- **EXERCISE DESCRIPTION**
Give the number of lines in the data that hold the word "Blender", and nothing else.
##### DATA LINES
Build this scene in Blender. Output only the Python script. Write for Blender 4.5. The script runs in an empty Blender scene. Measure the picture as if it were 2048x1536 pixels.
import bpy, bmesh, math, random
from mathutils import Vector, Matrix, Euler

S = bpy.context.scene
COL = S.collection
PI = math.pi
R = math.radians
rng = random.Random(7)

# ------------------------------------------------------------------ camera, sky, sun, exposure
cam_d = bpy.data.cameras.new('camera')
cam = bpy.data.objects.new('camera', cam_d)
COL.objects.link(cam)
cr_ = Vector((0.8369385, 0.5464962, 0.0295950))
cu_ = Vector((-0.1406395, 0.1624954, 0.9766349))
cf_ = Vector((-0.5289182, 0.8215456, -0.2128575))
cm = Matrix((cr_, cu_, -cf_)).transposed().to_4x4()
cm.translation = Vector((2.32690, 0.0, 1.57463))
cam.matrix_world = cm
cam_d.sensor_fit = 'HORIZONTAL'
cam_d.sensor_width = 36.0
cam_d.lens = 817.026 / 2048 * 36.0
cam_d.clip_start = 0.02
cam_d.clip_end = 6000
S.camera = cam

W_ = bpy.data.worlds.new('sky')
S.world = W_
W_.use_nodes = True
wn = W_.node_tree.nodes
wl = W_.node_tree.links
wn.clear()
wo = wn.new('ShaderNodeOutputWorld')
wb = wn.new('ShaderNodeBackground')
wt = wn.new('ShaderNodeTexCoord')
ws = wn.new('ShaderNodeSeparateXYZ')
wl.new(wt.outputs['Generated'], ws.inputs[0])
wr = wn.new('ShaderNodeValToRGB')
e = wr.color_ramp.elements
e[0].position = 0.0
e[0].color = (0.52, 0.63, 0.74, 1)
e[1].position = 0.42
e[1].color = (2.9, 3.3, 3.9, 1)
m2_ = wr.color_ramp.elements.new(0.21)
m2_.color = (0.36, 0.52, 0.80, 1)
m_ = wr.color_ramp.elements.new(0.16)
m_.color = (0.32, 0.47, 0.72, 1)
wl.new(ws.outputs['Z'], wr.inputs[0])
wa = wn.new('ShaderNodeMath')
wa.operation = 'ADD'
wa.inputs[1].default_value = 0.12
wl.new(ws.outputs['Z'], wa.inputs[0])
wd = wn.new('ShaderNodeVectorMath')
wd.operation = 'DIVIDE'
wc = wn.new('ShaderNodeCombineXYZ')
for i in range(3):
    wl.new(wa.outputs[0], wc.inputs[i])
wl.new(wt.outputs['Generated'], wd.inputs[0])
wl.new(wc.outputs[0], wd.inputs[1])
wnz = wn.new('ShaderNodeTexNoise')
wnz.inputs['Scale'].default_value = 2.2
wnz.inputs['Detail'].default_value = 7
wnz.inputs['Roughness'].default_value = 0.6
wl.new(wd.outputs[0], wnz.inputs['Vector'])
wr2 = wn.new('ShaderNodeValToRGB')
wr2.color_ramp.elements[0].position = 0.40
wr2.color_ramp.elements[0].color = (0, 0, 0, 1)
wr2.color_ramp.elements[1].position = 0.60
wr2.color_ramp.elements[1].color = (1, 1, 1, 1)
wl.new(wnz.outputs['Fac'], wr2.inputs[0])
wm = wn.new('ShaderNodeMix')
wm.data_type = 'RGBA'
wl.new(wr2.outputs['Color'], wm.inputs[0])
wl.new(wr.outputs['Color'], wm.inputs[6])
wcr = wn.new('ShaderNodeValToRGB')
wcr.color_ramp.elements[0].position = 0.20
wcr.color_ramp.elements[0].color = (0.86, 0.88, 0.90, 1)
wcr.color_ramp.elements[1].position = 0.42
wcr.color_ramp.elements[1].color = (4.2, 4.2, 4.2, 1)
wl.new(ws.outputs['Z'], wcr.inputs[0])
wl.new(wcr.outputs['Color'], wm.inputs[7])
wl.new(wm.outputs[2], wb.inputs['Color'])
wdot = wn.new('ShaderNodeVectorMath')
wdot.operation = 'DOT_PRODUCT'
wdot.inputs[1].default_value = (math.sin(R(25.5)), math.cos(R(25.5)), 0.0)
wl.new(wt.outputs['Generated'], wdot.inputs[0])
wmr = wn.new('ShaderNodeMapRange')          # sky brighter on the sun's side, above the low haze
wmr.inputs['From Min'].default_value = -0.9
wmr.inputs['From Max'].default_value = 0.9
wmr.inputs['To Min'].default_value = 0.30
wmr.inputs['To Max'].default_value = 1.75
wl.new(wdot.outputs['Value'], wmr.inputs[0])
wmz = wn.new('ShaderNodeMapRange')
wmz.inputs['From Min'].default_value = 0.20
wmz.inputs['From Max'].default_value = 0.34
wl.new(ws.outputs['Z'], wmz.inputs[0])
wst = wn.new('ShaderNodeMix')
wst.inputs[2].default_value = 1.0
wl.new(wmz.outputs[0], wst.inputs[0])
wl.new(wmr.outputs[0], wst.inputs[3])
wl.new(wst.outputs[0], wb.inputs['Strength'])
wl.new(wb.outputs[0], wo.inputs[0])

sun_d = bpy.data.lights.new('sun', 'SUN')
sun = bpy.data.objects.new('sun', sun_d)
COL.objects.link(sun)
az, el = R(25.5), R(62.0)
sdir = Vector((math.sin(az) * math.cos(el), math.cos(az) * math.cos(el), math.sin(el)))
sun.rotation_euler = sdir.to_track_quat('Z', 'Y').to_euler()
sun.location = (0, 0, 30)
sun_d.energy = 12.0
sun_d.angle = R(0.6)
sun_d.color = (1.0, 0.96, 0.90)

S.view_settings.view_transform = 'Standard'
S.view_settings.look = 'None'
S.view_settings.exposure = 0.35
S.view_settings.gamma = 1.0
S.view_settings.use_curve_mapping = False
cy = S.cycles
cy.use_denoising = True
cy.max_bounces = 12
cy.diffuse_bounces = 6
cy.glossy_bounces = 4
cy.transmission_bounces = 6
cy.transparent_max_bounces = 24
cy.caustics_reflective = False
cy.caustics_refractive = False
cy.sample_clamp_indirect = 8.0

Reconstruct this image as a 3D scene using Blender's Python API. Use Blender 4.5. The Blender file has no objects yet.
##########
- **REPLY TO THE EXERCISE**
2